La vida de un cuadro comienza con la primera pincelada y termina con la última. Es decir, un cuadro vive mientras el pintor lo está pintando, con lo cual todo cuadro firmado es un cuadro muerto y todo museo es un cementerio de cuadros.
Pero cuando un color asesino se infiltra en la paleta del pintor, el cuadro puede morir antes de tiempo. Tú has visto morir muchos cuadros en tus manos y sabes que una pincelada de color azul es lo más parecido que existe a un asesinato. En fin, calculas los tragos que pueden quedarle a la botella de whisky y los comparas con la inutilidad de contarle tus penas a un lienzo de dos por cinco.
La cárcel de Pollock (página 124)
--------------------------------------------------------------------------Alcanzar la celebridad puede llevar al artista a sumergirse en el ruedo de la normalidad para afianzarse, cuando no elevarse aún más, en su éxito. Ser entonces copartícipe del ruido mediático, de las mezquindades e hipocresía, de la salvaje competitividad y de las demandas del mercado a fin de enaltecer el propio ego. Sin embargo, cabe también la posibilidad de aprovechar que se bate el récord artístico para tomar distancia del principio de la normalidad establecido y aplicarse en todas las extravagancias. Y si se es un pintor aquejado de locura, nada mejor que dejar que los demás piensen que se está loco y así perdonen a uno cualquier barbaridad. En este tipo de casos, la gente y los medios no dejarán de hablar y mientras más circulen las habladurías, en mayor grado seguirán estigmatizando al loco. Pero este dispondrá de la libertad para entregarse a la invención de colores y revelar en su desnuda intimidad el secreto intransferible que se encierra en quienes nacen en la cárcel y se saben irremediablemente condenados a vivir entre barrotes. Es lo que hace el protagonista de La cárcel de Jackson Pollock, novela de Germán San Nicasio, editada en Eutelequia. Es un pintor que padece una serie de trastornos mentales, multiplicada por los psiquiatras y la gente de la calle, fieles guardianes de la normalidad.

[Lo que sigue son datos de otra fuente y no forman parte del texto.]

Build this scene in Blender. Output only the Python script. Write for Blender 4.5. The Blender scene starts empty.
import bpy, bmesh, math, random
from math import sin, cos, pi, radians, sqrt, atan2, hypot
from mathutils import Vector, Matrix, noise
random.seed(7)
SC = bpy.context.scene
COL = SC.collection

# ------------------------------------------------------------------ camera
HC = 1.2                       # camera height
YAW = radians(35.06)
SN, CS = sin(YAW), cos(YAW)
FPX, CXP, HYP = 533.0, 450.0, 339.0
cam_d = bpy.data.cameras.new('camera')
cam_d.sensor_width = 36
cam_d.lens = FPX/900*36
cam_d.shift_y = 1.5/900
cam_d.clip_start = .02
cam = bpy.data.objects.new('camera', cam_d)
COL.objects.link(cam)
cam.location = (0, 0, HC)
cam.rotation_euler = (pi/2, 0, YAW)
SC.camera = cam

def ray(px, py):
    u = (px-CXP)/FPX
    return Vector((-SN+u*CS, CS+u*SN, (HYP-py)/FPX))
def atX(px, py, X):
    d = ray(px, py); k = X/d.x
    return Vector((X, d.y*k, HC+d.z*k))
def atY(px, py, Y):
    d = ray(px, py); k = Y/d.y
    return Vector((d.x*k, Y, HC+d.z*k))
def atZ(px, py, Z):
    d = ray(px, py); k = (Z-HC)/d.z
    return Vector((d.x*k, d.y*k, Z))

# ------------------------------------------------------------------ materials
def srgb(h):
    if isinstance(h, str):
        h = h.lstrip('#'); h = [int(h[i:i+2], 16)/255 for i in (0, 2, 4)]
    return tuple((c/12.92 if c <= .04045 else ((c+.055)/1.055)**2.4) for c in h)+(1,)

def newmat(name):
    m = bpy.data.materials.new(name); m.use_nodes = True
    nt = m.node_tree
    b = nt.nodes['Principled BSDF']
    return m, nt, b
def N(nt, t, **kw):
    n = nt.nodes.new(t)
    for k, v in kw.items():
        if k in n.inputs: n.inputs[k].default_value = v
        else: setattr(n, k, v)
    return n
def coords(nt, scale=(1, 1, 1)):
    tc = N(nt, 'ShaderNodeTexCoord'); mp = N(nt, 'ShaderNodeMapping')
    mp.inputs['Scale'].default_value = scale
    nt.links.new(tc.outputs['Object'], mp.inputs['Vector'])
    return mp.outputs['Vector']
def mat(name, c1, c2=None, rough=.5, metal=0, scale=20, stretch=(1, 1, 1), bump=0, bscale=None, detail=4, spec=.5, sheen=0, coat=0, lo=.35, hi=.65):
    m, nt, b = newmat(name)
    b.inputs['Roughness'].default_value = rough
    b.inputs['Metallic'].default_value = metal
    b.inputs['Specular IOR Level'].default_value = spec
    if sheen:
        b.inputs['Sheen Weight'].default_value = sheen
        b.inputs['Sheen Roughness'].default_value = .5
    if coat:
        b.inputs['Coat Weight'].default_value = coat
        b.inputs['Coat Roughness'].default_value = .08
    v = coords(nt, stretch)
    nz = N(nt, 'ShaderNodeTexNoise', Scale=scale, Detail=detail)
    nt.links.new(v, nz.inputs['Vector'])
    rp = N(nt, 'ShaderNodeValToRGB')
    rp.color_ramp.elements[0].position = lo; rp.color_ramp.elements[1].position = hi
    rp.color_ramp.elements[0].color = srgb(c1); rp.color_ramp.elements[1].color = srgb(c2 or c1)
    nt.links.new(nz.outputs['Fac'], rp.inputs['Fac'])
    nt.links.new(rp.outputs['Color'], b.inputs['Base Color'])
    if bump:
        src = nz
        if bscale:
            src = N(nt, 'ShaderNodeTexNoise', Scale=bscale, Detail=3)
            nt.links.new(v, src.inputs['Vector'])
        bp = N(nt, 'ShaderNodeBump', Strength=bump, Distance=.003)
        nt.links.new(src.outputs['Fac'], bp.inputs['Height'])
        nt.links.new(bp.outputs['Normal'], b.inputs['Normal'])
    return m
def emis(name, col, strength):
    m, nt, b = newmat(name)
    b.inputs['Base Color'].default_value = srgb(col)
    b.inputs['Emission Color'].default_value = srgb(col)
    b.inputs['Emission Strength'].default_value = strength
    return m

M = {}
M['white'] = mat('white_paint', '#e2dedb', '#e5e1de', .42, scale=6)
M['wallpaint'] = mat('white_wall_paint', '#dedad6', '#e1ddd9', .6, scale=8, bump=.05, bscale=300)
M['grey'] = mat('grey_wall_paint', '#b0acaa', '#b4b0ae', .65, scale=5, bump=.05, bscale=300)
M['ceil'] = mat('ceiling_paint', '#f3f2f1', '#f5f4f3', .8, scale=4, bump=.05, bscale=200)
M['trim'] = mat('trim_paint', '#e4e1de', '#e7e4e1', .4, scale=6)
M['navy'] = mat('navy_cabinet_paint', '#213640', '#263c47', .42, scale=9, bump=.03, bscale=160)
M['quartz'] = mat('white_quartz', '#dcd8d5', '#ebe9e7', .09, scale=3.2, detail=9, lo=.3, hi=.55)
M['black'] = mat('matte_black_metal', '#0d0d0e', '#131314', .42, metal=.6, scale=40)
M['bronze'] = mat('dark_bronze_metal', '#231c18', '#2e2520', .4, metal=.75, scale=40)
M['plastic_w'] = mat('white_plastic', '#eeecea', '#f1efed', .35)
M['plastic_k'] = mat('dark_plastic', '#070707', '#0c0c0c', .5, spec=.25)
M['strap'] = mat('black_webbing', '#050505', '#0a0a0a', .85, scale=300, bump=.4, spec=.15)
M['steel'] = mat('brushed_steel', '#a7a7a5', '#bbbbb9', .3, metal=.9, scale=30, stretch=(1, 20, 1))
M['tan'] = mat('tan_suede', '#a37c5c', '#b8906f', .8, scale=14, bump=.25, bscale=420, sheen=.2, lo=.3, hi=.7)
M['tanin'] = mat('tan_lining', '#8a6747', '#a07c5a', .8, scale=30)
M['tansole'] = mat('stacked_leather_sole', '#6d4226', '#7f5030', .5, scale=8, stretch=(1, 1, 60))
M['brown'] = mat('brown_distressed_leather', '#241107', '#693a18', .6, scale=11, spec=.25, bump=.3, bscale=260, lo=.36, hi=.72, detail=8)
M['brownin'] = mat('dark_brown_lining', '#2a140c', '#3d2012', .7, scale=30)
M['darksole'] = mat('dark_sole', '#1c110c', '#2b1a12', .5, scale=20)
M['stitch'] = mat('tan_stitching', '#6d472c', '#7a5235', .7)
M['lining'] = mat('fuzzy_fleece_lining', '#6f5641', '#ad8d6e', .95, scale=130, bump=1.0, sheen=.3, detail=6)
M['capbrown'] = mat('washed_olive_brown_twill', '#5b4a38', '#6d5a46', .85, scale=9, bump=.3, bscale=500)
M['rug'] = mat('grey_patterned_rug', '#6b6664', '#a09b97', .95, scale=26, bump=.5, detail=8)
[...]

Una vez que ha alcanzado la fama como pintor, cambia su nombre por el del célebre artista norteamericano Jackson Pollock.
Hombre alcohólico, ha sido presa de manicomios, la cárcel y las drogas. Bloqueada durante largo tiempo su capacidad creativa, decide a sus ochenta años pintar su último cuadro: la cárcel de Carabanchel, una de sus estancias en el pasado. No ignora que “las primeras pinceladas son las peores” para dar con ese cuadro que lleva imaginariamente pincelando desde hace varios años. Porque extiende el enorme lienzo blanco en el suelo, consigue trabajar desde cualquiera de sus lados e introducirse literalmente en él. Dentro del cuadro, en igual medida que va avanzando en sus pinceladas, deja hablar a sus diferentes personalidades y a las ya menguadas memorias que le tienen.
El conjunto se va revelando como "una tanda de pinceladas inconexas a simple vista pero que buscan adentrarse en las profundidades de su alzhéimer con toda la intención." El resultado es un recorrido tan inarticulado como fragmentario de la vida excéntrica de este pintor que comprende que “el prisionero no es prisionero por ser distinto a los demás hombres, sino que es distinto por ser prisionero”.
Sobre mucho más que todo esto habla La cárcel de Jackson Pollock, una novela escrita en un lenguaje delirante que combina la obscenidad, lo grotesco y la elegancia literaria. Un libro, en definitiva, que da voz a la locura y al genio, así como al arte y a la angustia de la creación artística, tantas veces asociada al desasimiento, cuando no a la autodestrucción.